-------- Exercise materials --------
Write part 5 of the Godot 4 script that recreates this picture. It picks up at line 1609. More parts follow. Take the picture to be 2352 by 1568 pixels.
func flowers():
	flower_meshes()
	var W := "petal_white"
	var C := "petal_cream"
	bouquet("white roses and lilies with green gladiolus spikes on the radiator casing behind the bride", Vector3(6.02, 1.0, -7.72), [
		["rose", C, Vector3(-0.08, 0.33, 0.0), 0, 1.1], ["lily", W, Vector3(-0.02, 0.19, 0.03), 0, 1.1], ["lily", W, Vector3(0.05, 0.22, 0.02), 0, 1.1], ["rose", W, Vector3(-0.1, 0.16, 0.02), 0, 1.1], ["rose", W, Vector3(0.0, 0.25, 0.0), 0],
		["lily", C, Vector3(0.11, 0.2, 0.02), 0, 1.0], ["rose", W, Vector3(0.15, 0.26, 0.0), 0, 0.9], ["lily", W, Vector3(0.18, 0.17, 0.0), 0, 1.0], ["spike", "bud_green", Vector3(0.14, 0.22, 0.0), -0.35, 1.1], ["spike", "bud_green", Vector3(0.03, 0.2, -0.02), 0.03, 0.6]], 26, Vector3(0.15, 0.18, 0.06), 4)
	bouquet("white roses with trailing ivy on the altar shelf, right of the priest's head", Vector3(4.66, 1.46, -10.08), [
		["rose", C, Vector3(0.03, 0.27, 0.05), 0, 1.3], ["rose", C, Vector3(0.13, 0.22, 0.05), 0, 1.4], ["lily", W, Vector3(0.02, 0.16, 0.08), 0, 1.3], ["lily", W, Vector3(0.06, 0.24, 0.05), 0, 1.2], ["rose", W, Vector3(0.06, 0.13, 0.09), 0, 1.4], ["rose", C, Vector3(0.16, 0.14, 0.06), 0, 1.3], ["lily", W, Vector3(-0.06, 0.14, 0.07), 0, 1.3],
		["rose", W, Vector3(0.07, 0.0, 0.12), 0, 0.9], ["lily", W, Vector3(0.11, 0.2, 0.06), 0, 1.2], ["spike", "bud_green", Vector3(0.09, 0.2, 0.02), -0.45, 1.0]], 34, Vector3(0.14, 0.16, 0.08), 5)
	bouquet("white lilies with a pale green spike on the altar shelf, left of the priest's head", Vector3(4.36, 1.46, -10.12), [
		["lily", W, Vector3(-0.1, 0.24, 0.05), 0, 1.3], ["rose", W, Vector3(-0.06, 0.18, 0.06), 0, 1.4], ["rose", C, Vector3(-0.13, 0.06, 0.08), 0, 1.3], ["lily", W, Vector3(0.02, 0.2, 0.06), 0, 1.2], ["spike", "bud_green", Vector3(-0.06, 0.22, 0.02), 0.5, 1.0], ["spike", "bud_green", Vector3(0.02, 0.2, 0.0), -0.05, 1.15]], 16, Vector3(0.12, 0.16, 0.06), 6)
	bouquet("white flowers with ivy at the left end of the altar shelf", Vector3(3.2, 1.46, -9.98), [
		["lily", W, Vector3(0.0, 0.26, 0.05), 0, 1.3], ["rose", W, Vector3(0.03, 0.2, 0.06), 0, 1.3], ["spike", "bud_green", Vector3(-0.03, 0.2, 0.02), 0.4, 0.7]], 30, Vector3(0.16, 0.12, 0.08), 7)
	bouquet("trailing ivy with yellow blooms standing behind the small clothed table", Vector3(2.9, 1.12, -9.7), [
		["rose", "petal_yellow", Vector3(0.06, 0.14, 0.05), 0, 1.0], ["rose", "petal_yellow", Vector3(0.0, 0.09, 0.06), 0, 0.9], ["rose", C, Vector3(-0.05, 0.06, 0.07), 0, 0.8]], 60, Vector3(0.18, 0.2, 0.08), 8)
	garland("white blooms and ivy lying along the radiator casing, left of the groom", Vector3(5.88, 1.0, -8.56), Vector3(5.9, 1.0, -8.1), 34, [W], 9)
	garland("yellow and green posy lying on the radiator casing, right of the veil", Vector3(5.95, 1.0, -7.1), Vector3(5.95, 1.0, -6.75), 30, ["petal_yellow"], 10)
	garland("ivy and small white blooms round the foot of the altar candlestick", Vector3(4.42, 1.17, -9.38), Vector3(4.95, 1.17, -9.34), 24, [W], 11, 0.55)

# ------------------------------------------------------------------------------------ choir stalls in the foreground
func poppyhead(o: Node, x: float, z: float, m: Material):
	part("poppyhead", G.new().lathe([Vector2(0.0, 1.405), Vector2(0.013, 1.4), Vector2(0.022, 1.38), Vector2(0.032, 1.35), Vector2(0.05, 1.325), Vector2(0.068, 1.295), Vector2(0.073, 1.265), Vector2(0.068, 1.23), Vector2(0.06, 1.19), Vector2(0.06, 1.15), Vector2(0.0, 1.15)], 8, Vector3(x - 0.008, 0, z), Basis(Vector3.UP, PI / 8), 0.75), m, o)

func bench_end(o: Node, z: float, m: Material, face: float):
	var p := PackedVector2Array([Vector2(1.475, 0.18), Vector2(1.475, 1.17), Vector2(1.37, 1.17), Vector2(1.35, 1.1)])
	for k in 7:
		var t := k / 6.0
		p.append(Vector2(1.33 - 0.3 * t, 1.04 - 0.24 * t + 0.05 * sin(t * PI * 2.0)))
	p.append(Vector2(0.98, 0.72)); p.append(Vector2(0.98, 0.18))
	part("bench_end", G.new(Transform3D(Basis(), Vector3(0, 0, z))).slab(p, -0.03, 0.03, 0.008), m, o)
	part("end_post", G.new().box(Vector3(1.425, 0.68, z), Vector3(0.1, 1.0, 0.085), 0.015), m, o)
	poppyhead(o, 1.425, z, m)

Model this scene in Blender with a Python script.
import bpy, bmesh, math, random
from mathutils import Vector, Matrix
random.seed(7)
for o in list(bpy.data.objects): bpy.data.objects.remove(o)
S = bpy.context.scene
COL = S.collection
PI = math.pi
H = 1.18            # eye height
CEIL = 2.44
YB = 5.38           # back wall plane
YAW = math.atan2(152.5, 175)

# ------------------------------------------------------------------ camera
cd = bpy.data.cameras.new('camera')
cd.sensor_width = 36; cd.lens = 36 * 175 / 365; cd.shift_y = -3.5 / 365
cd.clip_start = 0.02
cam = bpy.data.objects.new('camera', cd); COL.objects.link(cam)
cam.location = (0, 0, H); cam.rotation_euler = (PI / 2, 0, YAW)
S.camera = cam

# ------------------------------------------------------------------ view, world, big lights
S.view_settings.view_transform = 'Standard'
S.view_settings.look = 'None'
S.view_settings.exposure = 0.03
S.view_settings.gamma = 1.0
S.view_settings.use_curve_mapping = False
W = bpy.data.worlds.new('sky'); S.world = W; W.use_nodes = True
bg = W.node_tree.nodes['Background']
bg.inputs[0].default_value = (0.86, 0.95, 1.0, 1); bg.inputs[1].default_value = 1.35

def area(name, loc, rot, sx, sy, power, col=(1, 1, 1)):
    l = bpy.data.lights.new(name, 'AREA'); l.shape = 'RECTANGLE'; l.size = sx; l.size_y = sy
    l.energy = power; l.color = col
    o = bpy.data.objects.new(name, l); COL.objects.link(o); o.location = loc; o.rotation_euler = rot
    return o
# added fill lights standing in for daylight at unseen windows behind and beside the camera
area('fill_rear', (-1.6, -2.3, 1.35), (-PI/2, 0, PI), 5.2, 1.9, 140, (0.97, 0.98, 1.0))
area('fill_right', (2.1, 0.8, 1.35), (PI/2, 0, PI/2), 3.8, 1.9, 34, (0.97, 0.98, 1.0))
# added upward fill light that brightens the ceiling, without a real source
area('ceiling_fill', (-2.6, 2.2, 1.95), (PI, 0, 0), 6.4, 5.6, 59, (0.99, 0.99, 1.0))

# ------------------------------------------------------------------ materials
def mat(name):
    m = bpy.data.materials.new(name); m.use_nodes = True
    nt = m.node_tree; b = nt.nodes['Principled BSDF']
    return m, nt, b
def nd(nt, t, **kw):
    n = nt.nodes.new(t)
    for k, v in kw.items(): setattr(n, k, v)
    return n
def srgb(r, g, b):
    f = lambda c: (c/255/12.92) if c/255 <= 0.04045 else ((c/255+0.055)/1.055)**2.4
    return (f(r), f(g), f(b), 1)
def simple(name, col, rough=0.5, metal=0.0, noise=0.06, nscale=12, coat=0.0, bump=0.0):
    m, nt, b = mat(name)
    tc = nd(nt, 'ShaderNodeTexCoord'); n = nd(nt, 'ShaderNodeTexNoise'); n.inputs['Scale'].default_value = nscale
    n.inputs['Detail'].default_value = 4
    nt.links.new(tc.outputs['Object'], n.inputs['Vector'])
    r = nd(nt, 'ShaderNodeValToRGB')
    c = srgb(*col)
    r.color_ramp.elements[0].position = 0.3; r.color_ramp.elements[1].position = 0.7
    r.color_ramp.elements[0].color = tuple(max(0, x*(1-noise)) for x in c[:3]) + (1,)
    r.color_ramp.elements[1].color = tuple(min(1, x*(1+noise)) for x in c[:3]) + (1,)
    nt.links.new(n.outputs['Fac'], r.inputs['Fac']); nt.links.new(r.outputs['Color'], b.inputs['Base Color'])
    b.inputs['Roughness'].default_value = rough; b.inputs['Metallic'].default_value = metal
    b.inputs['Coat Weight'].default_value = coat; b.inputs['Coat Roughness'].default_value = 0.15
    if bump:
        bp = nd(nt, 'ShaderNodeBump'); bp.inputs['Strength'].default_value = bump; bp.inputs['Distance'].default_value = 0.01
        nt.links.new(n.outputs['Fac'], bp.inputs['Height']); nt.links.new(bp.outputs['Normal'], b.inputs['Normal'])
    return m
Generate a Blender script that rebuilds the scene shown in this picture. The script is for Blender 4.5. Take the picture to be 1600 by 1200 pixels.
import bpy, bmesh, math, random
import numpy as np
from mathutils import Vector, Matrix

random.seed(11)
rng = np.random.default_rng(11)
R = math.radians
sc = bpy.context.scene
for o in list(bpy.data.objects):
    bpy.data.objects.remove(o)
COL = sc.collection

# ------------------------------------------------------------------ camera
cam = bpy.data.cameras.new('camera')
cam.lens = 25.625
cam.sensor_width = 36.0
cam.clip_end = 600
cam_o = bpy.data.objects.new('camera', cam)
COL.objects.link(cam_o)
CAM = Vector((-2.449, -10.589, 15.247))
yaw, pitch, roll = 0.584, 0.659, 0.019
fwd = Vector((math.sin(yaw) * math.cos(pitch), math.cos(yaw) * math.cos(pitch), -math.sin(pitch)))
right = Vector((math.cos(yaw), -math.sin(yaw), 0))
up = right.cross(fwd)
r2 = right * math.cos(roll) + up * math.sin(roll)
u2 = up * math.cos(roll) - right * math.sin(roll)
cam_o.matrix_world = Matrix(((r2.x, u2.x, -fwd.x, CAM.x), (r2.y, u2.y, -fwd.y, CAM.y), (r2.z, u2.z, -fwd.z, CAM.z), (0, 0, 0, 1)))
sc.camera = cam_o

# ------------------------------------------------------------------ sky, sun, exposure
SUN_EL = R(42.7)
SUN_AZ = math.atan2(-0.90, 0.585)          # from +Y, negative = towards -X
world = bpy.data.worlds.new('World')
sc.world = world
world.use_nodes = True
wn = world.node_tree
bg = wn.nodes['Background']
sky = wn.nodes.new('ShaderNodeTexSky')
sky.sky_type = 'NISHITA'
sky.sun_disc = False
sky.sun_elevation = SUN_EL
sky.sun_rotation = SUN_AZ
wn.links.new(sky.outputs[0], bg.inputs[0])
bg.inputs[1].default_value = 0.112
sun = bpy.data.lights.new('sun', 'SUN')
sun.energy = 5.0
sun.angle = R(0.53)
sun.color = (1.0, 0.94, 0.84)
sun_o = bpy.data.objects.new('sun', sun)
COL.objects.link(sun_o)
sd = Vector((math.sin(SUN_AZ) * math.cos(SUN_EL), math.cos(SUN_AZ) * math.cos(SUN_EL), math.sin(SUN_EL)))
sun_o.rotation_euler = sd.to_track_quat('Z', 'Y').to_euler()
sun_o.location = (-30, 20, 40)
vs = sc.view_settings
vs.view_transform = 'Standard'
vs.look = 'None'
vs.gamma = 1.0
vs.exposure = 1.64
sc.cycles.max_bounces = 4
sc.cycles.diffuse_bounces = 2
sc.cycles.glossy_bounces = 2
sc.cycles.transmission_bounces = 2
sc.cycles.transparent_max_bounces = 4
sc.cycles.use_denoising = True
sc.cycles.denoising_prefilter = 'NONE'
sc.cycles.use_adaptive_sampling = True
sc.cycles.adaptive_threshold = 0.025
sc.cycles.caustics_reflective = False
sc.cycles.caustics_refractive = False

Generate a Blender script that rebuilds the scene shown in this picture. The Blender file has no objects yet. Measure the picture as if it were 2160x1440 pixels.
--------
* _Given request_: Extract the lines from the line with "by 1200 pixels." through the line with "COL = sc.collection". Keep both of those lines, copy everything exactly, and add nothing.

* _Answer to this problem_:
Generate a Blender script that rebuilds the scene shown in this picture. The script is for Blender 4.5. Take the picture to be 1600 by 1200 pixels.
import bpy, bmesh, math, random
import numpy as np
from mathutils import Vector, Matrix

random.seed(11)
rng = np.random.default_rng(11)
R = math.radians
sc = bpy.context.scene
for o in list(bpy.data.objects):
    bpy.data.objects.remove(o)
COL = sc.collection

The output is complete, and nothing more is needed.